In fact, Reinhardt is one of the most overturned judges in history. In this term alone, the high court has reversed seven opinions that Reinhardt has either written or been party to. These haven't been narrow reversals, either--all seven of them have been unanimous. Moreover, four other opinions in which Reinhardt had a hand--including his notorious conclusion that there is a constitutional right to physician-assisted suicide--are now pending before the court. In his many years on the bench, Reinhardt has proven himself one of those judges who view the Constitution as an infinitely malleable document in which myriad "rights" can be divined. He has ruled that farmers lack the standing to challenge the Endangered Species Act because they are motivated by "an economic interest." He has ruled that the use of police dogs to track down drugs or criminal suspects violates the Fourth Amendment (which protects against unreasonable searches and seizures). Decisions such as these have made him a revered figure of the legal Left--in 1987, the California Trial Lawyers named him "Appellate Judge of the Year." With every reversal, Reinhardt's image grows in the eyes of those who view him as a last, left-activist outpost.

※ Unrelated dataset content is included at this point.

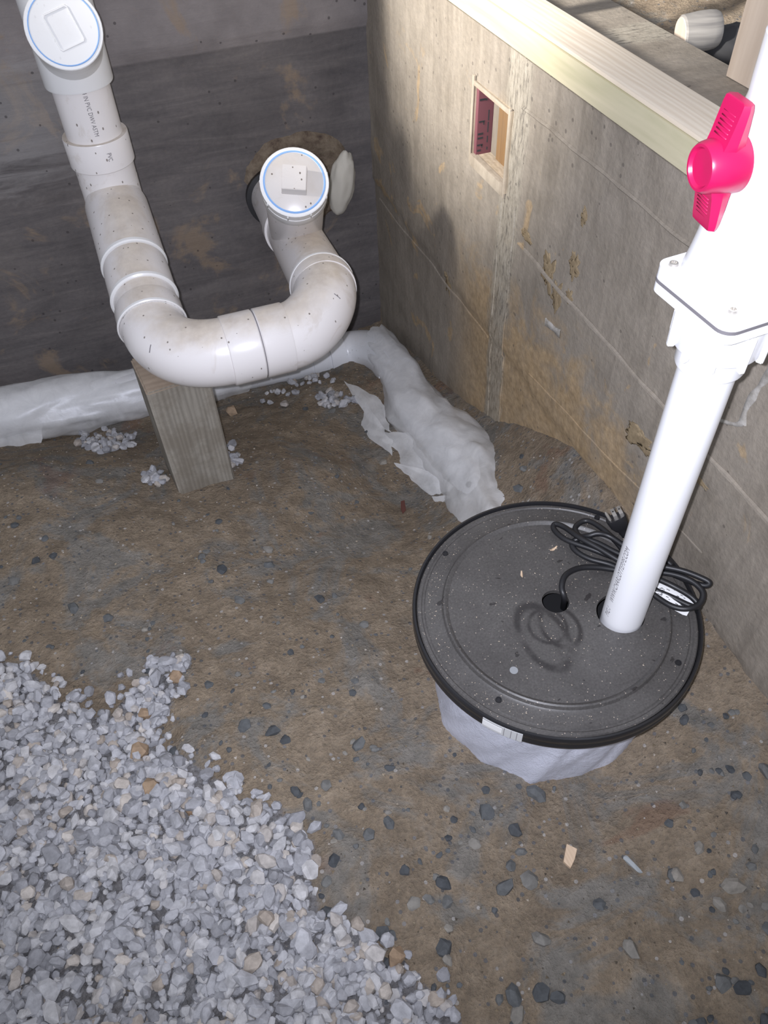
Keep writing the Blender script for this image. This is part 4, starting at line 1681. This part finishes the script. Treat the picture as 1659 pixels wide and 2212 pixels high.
bed_px = [(-700, 1440), (-60, 1425), (60, 1440), (120, 1505), (180, 1550), (255, 1530), (270, 1490), (345, 1450), (395, 1462), (340, 1560), (330, 1610), (400, 1640), (480, 1690), (520, 1735), (590, 1745), (650, 1785),
          (678, 1830), (665, 1900), (700, 1980), (790, 2010), (800, 2080), (890, 2110), (960, 2160), (1010, 2240), (1080, 2500), (-900, 2800)]
BED = []
for (u, v) in bed_px:
    p = on_z(u, v, -.10)
    BED.append((max(-1.45, p.x), max(-.5, p.y)))
def bed_dist(x, y):
    d = 9.0
    for i in range(len(BED)):
        ax, ay = BED[i]
        bx, by = BED[(i + 1) % len(BED)]
        L2 = (bx - ax) ** 2 + (by - ay) ** 2 + 1e-12
        t_ = max(0, min(1, ((x - ax) * (bx - ax) + (y - ay) * (by - ay)) / L2))
        d = min(d, math.hypot(x - ax - t_ * (bx - ax), y - ay - t_ * (by - ay)))
    return d


cols = np.zeros((len(floor.data.vertices), 4), dtype=np.float32)
for vi, v in enumerate(floor.data.vertices):
    x, y = v.co.x, v.co.y
    if x < .35 and y < 1.4:
        ins = pip(x, y, BED)
        d_ = bed_dist(x, y)
        cols[vi, :] = max(0, min(1, .5 + (d_ if ins else -d_) / .05))
floor.data.color_attributes['bed'].data.foreach_set('color', cols.ravel())

patches = [(230, 950, 70, 26, 90), (335, 1035, 26, 14, 26), (725, 865, 45, 16, 40), (860, 850, 24, 12, 8), (500, 985, 18, 30, 20), (640, 820, 90, 14, 40), (600, 860, 50, 20, 12), (370, 1440, 50, 20, 30)]
STN = []   # x,y,z,scale,rot
lo = np.array(BED).min(0)
hi = np.array(BED).max(0)
tries = 0
while len(STN) < 11500 and tries < 90000:
    tries += 1
    x, y = rng.uniform(lo[0], hi[0]), rng.uniform(lo[1], hi[1])
    jx, jy = x + rng.gauss(0, .018), y + rng.gauss(0, .018)
    if not pip(jx, jy, BED):
        continue
    s = rng.choice((.0065, .0075, .009, .010, .0115, .013, .0155)) * rng.uniform(.8, 1.15)
    STN.append([x, y, s, rng.uniform(-.25, 1.0)])
for (u, v, ru, rv, n) in patches:
    for i in range(n):
        a, q = rng.uniform(0, 6.283), math.sqrt(rng.random())
        p = on_z(u + ru * q * math.cos(a), v + rv * q * math.sin(a), -.2)
        for _ in range(6):
            z = float(ground_np(np.array([p.x]), np.array([p.y]))[0])
            p = on_z(u + ru * q * math.cos(a), v + rv * q * math.sin(a), z)
        STN.append([p.x, p.y, rng.uniform(.008, .0165), rng.uniform(0, .6)])
arr = np.array(STN)
gz = ground_np(arr[:, 0], arr[:, 1])
placed = []
for i, (x, y, s, lift) in enumerate(STN):
    e = (rng.uniform(-.6, .6), rng.uniform(-.6, .6), rng.uniform(0, 6.283))
    z = gz[i] + gnoise(x, y) + s * (.25 + .95 * lift)
    placed.append((Vector((x, y, z)), s, e, rng.randrange(len(ROCK)), lift))
# the 300 that show largest
order = []
for i, (p, s, e, k, lift) in enumerate(placed):
    u, v, dep = to_px(p)
    if 0 < u < IW and 0 < v < IH and lift > .35:
        order.append((-(s / dep) * (.6 + .5 * lift), i))
order.sort()
single = {i for _, i in order[:300]}
allV, allF, off = [], [], 0
from mathutils import Euler
for i, (p, s, e, k, lift) in enumerate(placed):
    if i in single:
        o = bpy.data.objects.new('stone', ROCK[k])
        COL.objects.link(o)
        o.location = p
        o.rotation_euler = e
        o.scale = (s, s, s)
        o.parent = floor
    else:
        Rm = np.array(Euler(e).to_matrix()) * s
        V = RV[k] @ Rm.T + np.array(p)
        allV.append(V)
        allF.append(RF[k] + off)
        off += len(V)
V = np.concatenate(allV)
F = np.concatenate(allF)
me = bpy.data.meshes.new('gravel')
me.from_pydata(V.tolist(), [], F.tolist())
gr = link('gravel', me, M['gravel'], floor, False)
tag(gr, None, None, None, 'stuff')
gr['label'] = 'bed of pale grey crushed stone'

# dark pebbles trodden into the dirt
def pebble(x, y, s, mesh, sink, name='pebble', mat=None):
    o = bpy.data.objects.new(name, mesh)
    COL.objects.link(o)
    o.location = (x, y, ground(x, y) + s * sink)
    o.rotation_euler = (rng.uniform(-.25, .25), rng.uniform(-.25, .25), rng.uniform(0, 6.283))
    o.scale = (s, s, s)
    o.parent = floor
    return o


n_p = 0
tries = 0
while n_p < 285 and tries < 9000:
    tries += 1
    u, v = rng.uniform(-20, 1680), rng.uniform(860, 2230)
    p = on_z(u, v, -.12)
    for _ in range(6):
        z = float(ground_np(np.array([p.x]), np.array([p.y]))[0])
        p = on_z(u, v, z)
    if p.x > XR - .03 or pip(p.x, p.y, BED):
        continue
    if math.hypot(p.x - LCX, p.y - LCY) < .2 or mnoise.noise(p * 4.5) + .25 * rng.random() < 0.0:
        continue
    s = .0055 + .0125 * rng.random() ** 2.2
    pebble(p.x, p.y, s, rng.choice(DROCK), rng.uniform(-.12, .12))
    n_p += 1
# named dark stones that can be picked out
for (u, v, s) in ((1050, 1755, .017), (1090, 1915, .018), (1143, 1900, .02), (1103, 1870, .011), (1127, 1840, .010), (1168, 2028, .014), (1365, 2050, .017), (1455, 1890, .014), (965, 1950, .012), (690, 1297, .014), (590, 1580, .016),
                  (1160, 1715, .018), (1295, 1955, .013), (1108, 2150, .016), (1170, 2145, .018), (1205, 2155, .013), (1605, 2135, .02), (1475, 1530, .012)):
    p = on_z(u, v, -.1)
    for _ in range(6):
        p = on_z(u, v, float(ground_np(np.array([p.x]), np.array([p.y]))[0]))
    pebble(p.x, p.y, s, rng.choice(DROCK), .15)

TAN = [hull_mesh('pebble', 500 + i, .7, 22) for i in range(3)]
M['tan_stone'] = mat_stone('tan_stone', [(0, (.24, .16, .10)), (1, (.34, .25, .17))])
for m_ in TAN:
    m_.materials.append(M['tan_stone'])
for (u, v, s) in ((503, 893, .030), (300, 1625, .022), (318, 1548, .020), (330, 1705, .020), (380, 1465, .017), (850, 2070, .02), (415, 1750, .014)):
    p = on_z(u, v, -.1)
    for _ in range(6):
        p = on_z(u, v, float(ground_np(np.array([p.x]), np.array([p.y]))[0]))
    pebble(p.x, p.y, s, rng.choice(TAN), .45)

# loose grit, uncountable
allV, allF, off = [], [], 0
base = np.array([(1, 0, 0), (-.5, .8, 0), (-.5, -.8, 0), (.1, 0, .8)], float)
bf = np.array([(0, 1, 3), (1, 2, 3), (2, 0, 3), (0, 2, 1)])
for i in range(9000):
    x, y = rng.uniform(-1.2, XR - .02), rng.uniform(-.2, 2.2)
    s = .0012 + .0028 * rng.random() ** 3
    c_, s_ = math.cos(i), math.sin(i)
    Rz = np.array([(c_, -s_, 0), (s_, c_, 0), (0, 0, 1)])
    allV.append((x, y, s, Rz))
gz = ground_np(np.array([a[0] for a in allV]), np.array([a[1] for a in allV]))
VV = []
for i, (x, y, s, Rz) in enumerate(allV):
    VV.append((base * s) @ Rz.T + np.array((x, y, gz[i] + gnoise(x, y))))
    allF.append(bf + 4 * i)
me = bpy.data.meshes.new('grit')
me.from_pydata(np.concatenate(VV).tolist(), [], np.concatenate(allF).tolist())
go = link('grit', me, mat_stone('grit', [(0, (.07, .06, .05)), (.45, (.2, .16, .11)), (.8, (.34, .27, .18)), (1, (.5, .46, .42))], 200), floor, False)
tag(go, None, None, None, 'stuff')


# ================================================================== SMALL LOOSE THINGS
def ground_px(u, v):
    p = on_z(u, v, -.1)
    for _ in range(8):
        p = on_z(u, v, ground(p.x, p.y))
    return p


def chip(name, px, t, mat, label, cat, lift=.0):
    pts = [ground_px(u, v) for u, v in px]
    zc = max(p.z for p in pts) + .002 + lift
    bm = bmesh.new()
    lo_ = [bm.verts.new((p.x, p.y, zc)) for p in pts]
    hi_ = [bm.verts.new((p.x, p.y, zc + t * (1 + .3 * i / len(pts)))) for i, p in enumerate(pts)]
    n = len(pts)
    for k in range(n):
        bm.faces.new((lo_[k], lo_[(k + 1) % n], hi_[(k + 1) % n], hi_[k]))
    bm.faces.new(list(reversed(lo_)))
    bm.faces.new(hi_)
    bmesh.ops.bevel(bm, geom=list(bm.edges), offset=.0006, segments=1, affect='EDGES')
    o = from_bm(name, bm, mat, None, False)
    tag(o, label, cat)
    return o


chip('wood_chip', [(1222, 1828), (1245, 1838), (1240, 1860), (1231, 1879), (1215, 1866)], .006, M['chip'], 'small tan wood chip lying on the dirt in front of the sump', 'wood chip')
M['pale_stone'] = plain('pale_stone', (.30, .32, .33), .7)
o = bpy.data.objects.new('pale_stone', hull_mesh('pale_stone', 77, .4))
o.data.materials.append(M['pale_stone'])
COL.objects.link(o)
p = ground_px(1366, 1868)
o.location = p + Vector((0, 0, .002))
o.scale = (.018, .010, .012)
o.rotation_euler = (0, 0, 1.9)
tag(o, 'pale grey pointed stone lying alone right of the tan wood chip', 'stone')
# reddish leaf scrap near the right edge
chip('leaf_scrap', [(1642, 1652), (1652, 1650), (1660, 1668), (1655, 1676), (1645, 1662)], .001, plain('rust_leaf', (.25, .06, .025), .8), 'rust-red leaf scrap on the dirt at the right edge', 'leaf')
chip('leaf_scrap', [(866, 1094), (874, 1092), (877, 1106), (870, 1112), (866, 1104)], .002, plain('dark_leaf', (.09, .03, .022), .8), 'tiny dark brown leaf scrap on the dirt left of the right sleeve', 'leaf')

# sawdust and shavings on the cover
sh_i = 0
for (u, v, ln, rot, label) in ((1195, 1187, .016, .2, 'curled pale wood shaving on the cover near the cord coil'), (1127, 1243, .014, 1.2, 'small pale wood splinter on the middle of the cover')):
    p = on_z(u, v, LZ + ZP + .001)
    bm = bmesh.new()
    prev = None
    for i in range(9):
        t_ = i / 8 - .5
        c0 = Vector((p.x + math.cos(rot) * ln * t_, p.y + math.sin(rot) * ln * t_, p.z + .004 * t_ * t_ * 4))
        sd = Vector((-math.sin(rot), math.cos(rot), .3)) * (.0022 * (1 - abs(t_)))
        q = [bm.verts.new(c0 - sd), bm.verts.new(c0 + sd), bm.verts.new(c0 + sd + Vector((0, 0, .0005))), bm.verts.new(c0 - sd + Vector((0, 0, .0005)))]
        if prev:
            for k in range(4):
                bm.faces.new((prev[k], prev[(k + 1) % 4], q[(k + 1) % 4], q[k]))
        else:
            bm.faces.new(q)
        prev = q
    bm.faces.new(list(reversed(prev)))
    o = from_bm('wood_shaving', bm, M['chip'], None, True)
    tag(o, label, 'wood shaving')
VV, FF, n = [], [], 0
for i in range(700):
    a, q = rng.uniform(0, 6.283), .226 * math.sqrt(rng.random())
    if rng.random() < .45:
        a, q = rng.uniform(2.0, 4.6), rng.uniform(.185, .226)
    if .172 < q < .194 or .212 < q < .224:
        continue
    x, y = LCX + q * math.cos(a), LCY + q * math.sin(a)
    if math.hypot(x - PBX, y - PBY) < PR + .012 or math.hypot(x - ch.x, y - ch.y) < .026:
        continue
    z = LZ + (ZP if q < .176 else .0006)
    s = .0004 + .0010 * rng.random() ** 4
    th = rng.uniform(0, 6.283)
    for (dx, dy, dz) in ((1.6, 0, 0), (-.5, .7, 0), (-.5, -.7, 0), (.1, 0, .9)):
        VV.append((x + s * (dx * math.cos(th) - dy * math.sin(th)), y + s * (dx * math.sin(th) + dy * math.cos(th)), z + s * dz))
    FF += [tuple(n * 4 + k for k in f) for f in ((0, 1, 3), (1, 2, 3), (2, 0, 3), (0, 2, 1))]
    n += 1
me = bpy.data.meshes.new('sawdust')
me.from_pydata(VV, [], FF)
so = link('sawdust', me, M['sawdust'], None, False)
tag(so, 'fine pale sawdust scattered over the sump cover', 'sawdust', None, 'stuff')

Reinhardt explains his reversals by
claiming that he is specially targeted by the high court. He told the San Francisco Chronicle last October that the justices are "probably more aware of my opinions than those of some judges and they probably read them with more care." Here, Reinhardt is on the mark. A former Supreme Court clerk confirms that justices have privately referred to Reinhardt as a "renegade judge" and have given his opinions extra scrutiny.
The judge is overturned--by justices across the philosophical spectrum--for good reason: His jurisprudence has become increasingly eccentric and sloppy. Of his seven reversals this term, three came on a per curiam basis. This rare procedure signals the agreement of all nine justices that a lower court's ruling is so flawed, there is no need for oral argument.
Reinhardt is clearly descending further into the fever swamps. His Ninth Circuit colleague Judge Stephen Trott acknowledges that Reinhardt is "pushing the envelope harder now." But why? There are a couple of theories. One says that, as a bench veteran, Reinhardt is more secure in handing down provocative opinions. "He's feeling less constrained," says Arthur Hellman, a Ninth Circuit expert at the University of Pittsburgh Law School. But there is a more persuasive explanation: Reinhardt is frustrated over the judiciary's failure to move his way.
After Carter placed him on the bench, in the final months of his presidency, Reinhardt had to endure 12 years of conservative Republican appointments. He had hoped that Bill Clinton would be equally aggressive in appointing liberals, for Reinhardt believes that courts can and should be used as agents of social change. (For him, Earl Warren is "one of the greatest justices of all time.") But by the standards of left-wing legal tastes, Clinton's judges have been a fairly moderate bunch.